Do this: Lines that contain "were" are to be counted; give only their number.

Extracted information:
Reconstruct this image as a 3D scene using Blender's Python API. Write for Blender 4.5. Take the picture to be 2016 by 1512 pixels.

==

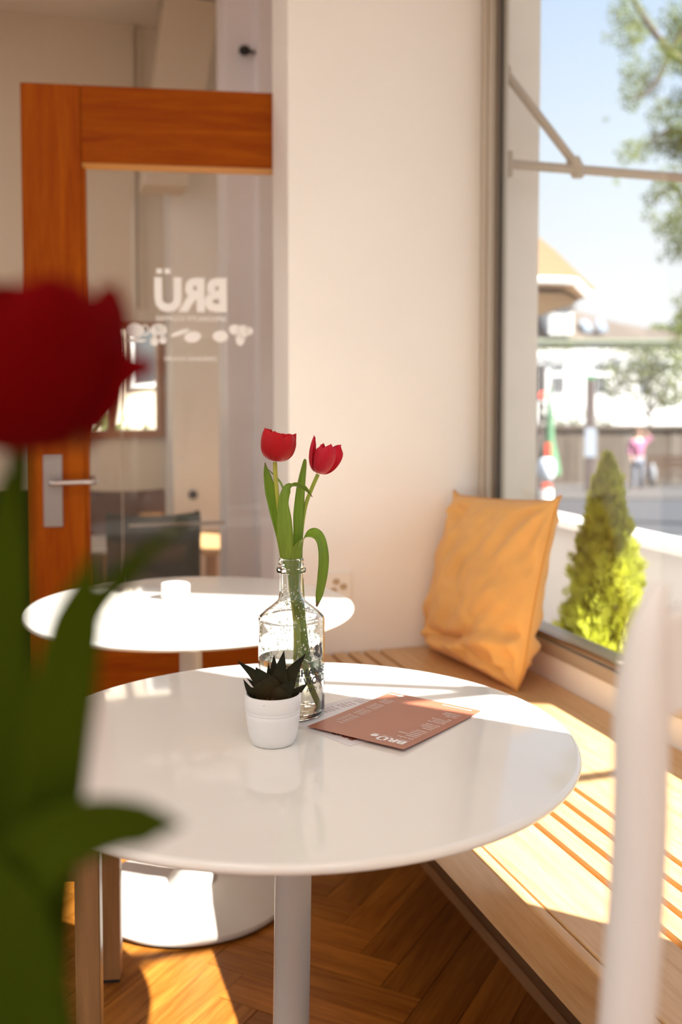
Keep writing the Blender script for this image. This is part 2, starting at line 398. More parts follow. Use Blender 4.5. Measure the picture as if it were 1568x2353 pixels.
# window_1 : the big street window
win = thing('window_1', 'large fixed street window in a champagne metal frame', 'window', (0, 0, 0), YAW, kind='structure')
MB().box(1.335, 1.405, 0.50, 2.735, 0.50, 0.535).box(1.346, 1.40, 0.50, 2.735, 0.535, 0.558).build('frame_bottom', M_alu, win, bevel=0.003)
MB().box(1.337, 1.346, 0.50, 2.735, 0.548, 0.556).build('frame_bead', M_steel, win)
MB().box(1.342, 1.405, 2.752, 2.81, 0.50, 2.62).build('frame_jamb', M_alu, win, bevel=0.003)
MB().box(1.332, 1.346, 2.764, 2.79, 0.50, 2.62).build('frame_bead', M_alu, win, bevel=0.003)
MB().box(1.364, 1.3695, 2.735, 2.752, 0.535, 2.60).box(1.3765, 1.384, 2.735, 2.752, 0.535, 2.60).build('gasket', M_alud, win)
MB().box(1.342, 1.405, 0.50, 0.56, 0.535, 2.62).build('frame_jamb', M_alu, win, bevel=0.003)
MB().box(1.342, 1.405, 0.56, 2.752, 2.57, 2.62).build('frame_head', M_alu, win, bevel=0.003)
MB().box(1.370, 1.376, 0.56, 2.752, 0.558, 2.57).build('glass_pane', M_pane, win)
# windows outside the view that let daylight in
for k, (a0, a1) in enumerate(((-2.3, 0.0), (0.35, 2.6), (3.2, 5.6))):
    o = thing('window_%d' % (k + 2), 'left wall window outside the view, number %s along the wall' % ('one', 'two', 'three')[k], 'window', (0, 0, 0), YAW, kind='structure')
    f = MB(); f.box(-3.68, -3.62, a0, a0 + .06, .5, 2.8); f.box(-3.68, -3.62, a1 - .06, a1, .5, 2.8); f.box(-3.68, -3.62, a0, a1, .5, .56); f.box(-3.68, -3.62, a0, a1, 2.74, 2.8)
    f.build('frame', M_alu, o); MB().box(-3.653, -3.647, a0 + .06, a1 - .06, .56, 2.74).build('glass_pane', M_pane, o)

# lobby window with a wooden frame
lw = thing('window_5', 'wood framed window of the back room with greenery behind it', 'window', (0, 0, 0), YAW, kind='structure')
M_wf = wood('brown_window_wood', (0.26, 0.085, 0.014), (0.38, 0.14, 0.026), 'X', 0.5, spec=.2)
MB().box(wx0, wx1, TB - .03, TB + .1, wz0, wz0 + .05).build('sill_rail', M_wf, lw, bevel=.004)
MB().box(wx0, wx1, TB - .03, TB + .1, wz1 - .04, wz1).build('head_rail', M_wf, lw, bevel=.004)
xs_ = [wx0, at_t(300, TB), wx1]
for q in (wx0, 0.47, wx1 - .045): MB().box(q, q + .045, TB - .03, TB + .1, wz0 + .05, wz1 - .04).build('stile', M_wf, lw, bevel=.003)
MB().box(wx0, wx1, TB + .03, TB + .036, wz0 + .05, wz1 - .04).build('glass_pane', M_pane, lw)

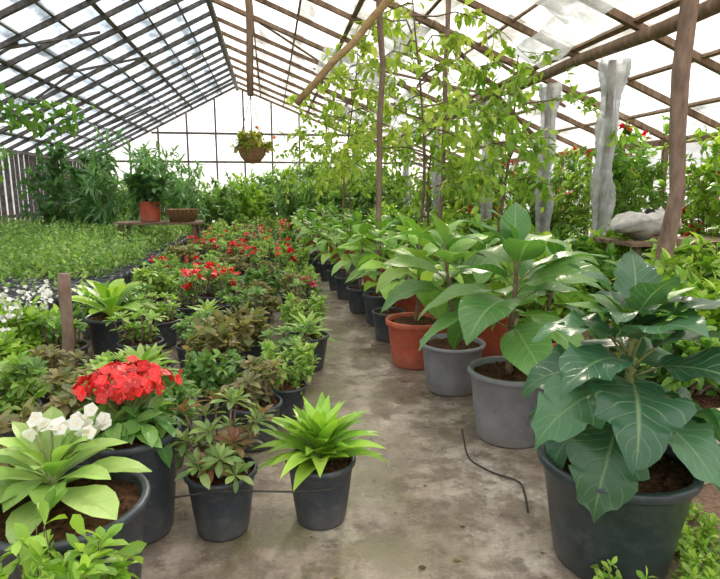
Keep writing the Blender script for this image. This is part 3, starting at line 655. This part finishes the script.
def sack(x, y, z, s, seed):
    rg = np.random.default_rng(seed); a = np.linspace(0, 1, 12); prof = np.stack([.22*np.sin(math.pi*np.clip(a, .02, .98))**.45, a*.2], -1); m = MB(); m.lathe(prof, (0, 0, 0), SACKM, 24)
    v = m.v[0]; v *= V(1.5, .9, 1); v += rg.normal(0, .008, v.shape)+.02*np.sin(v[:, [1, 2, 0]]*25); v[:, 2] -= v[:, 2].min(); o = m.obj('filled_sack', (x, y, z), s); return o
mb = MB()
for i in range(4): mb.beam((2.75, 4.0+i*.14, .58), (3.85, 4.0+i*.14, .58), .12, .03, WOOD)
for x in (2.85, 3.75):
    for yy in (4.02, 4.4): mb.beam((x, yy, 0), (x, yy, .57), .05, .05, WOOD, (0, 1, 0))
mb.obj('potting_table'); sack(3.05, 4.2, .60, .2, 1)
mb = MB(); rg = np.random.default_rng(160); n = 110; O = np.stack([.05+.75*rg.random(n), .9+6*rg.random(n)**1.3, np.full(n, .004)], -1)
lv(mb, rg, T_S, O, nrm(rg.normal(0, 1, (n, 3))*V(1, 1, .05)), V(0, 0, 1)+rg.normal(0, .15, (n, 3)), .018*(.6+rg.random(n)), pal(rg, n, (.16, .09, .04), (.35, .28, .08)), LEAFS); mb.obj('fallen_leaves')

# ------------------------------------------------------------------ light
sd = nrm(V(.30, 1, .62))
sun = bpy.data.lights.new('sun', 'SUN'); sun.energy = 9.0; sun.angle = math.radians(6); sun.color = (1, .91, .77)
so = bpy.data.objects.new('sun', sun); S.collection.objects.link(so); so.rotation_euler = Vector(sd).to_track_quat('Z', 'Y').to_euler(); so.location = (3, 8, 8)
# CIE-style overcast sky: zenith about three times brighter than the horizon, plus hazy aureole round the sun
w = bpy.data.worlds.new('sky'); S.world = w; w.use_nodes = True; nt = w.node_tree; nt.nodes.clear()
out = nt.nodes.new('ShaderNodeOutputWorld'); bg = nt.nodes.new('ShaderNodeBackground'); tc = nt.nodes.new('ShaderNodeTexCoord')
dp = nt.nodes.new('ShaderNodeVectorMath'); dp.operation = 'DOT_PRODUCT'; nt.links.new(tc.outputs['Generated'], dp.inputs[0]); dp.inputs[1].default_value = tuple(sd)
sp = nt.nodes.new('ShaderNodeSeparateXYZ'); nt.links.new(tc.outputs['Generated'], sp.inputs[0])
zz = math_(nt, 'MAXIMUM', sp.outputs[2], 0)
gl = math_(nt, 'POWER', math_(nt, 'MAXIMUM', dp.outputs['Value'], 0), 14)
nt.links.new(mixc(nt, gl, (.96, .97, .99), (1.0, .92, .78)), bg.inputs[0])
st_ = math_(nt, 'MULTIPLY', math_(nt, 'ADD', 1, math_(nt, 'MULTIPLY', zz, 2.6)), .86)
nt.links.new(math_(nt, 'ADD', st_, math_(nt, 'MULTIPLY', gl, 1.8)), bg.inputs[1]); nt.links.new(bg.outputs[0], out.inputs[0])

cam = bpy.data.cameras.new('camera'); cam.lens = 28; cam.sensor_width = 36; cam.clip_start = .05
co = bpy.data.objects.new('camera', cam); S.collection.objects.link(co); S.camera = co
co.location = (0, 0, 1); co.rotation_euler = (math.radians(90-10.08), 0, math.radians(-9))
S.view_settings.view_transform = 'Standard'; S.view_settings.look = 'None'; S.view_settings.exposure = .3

--

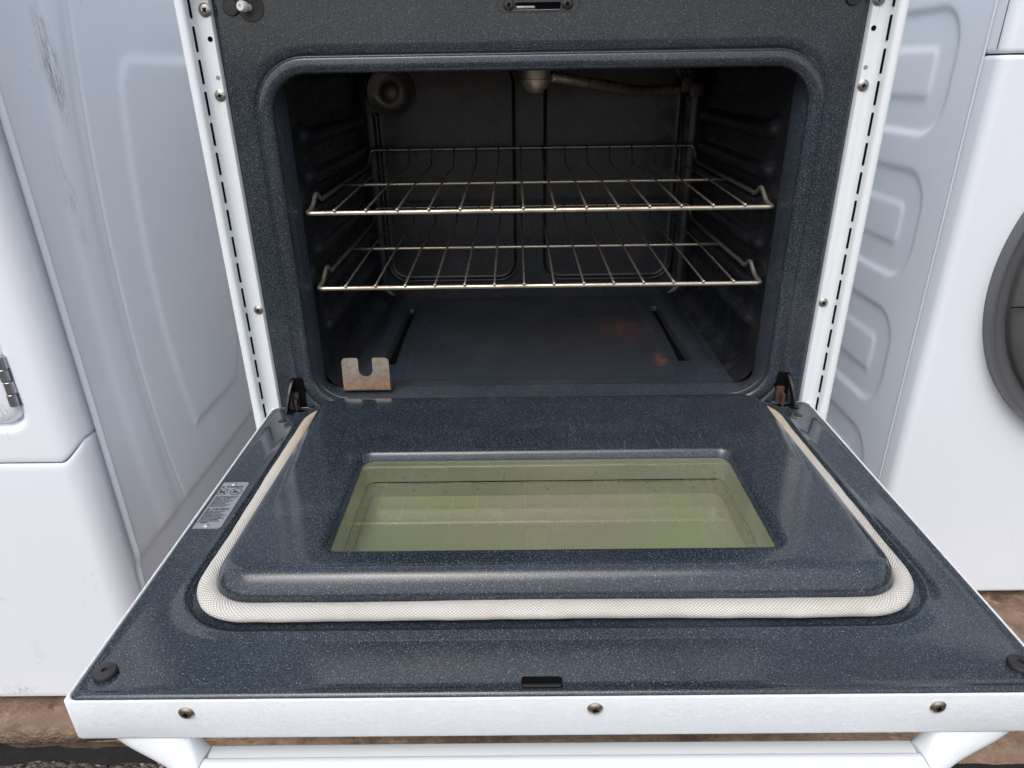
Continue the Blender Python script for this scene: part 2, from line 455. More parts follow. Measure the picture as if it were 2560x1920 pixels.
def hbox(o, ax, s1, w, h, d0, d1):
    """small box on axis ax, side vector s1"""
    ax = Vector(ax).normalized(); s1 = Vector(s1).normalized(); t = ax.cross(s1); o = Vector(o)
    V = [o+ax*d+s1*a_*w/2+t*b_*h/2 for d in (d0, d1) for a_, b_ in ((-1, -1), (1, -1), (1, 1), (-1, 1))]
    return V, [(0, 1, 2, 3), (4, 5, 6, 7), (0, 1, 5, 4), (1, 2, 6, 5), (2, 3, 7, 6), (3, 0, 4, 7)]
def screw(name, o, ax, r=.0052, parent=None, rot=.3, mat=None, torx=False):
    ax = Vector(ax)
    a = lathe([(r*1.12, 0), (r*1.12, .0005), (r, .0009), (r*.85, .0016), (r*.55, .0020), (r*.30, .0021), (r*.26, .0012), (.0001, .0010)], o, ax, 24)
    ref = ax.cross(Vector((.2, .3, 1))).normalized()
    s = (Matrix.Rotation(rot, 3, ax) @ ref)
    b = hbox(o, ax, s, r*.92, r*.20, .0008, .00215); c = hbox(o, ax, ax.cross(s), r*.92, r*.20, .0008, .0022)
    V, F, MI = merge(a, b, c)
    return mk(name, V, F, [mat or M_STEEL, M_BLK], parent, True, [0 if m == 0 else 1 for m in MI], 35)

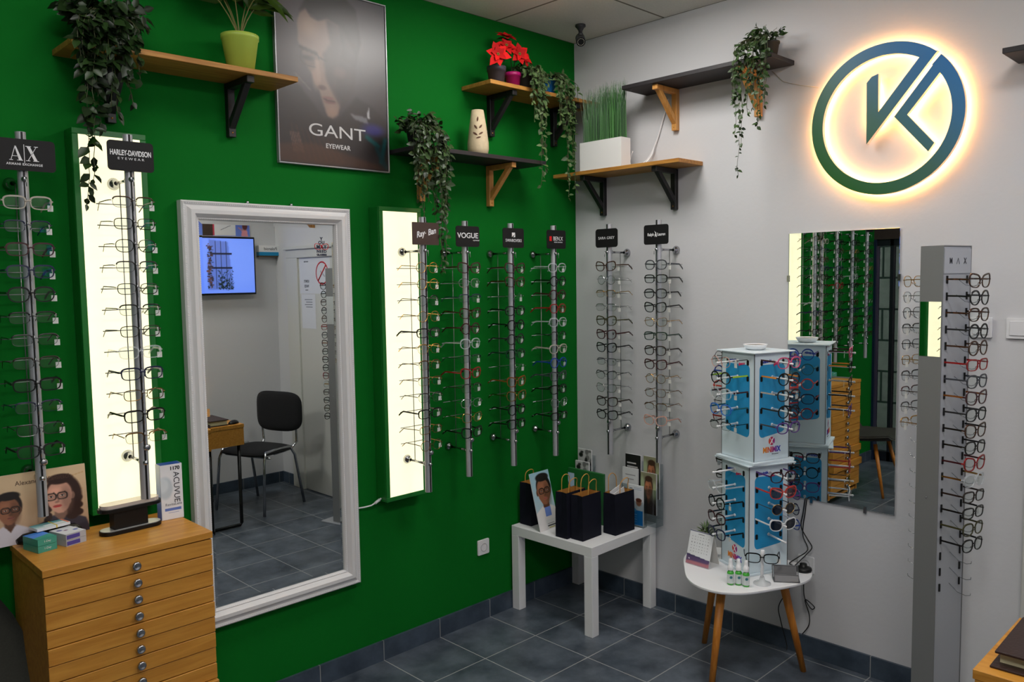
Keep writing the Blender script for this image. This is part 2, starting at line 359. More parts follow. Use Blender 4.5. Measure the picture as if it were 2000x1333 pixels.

Full response: 3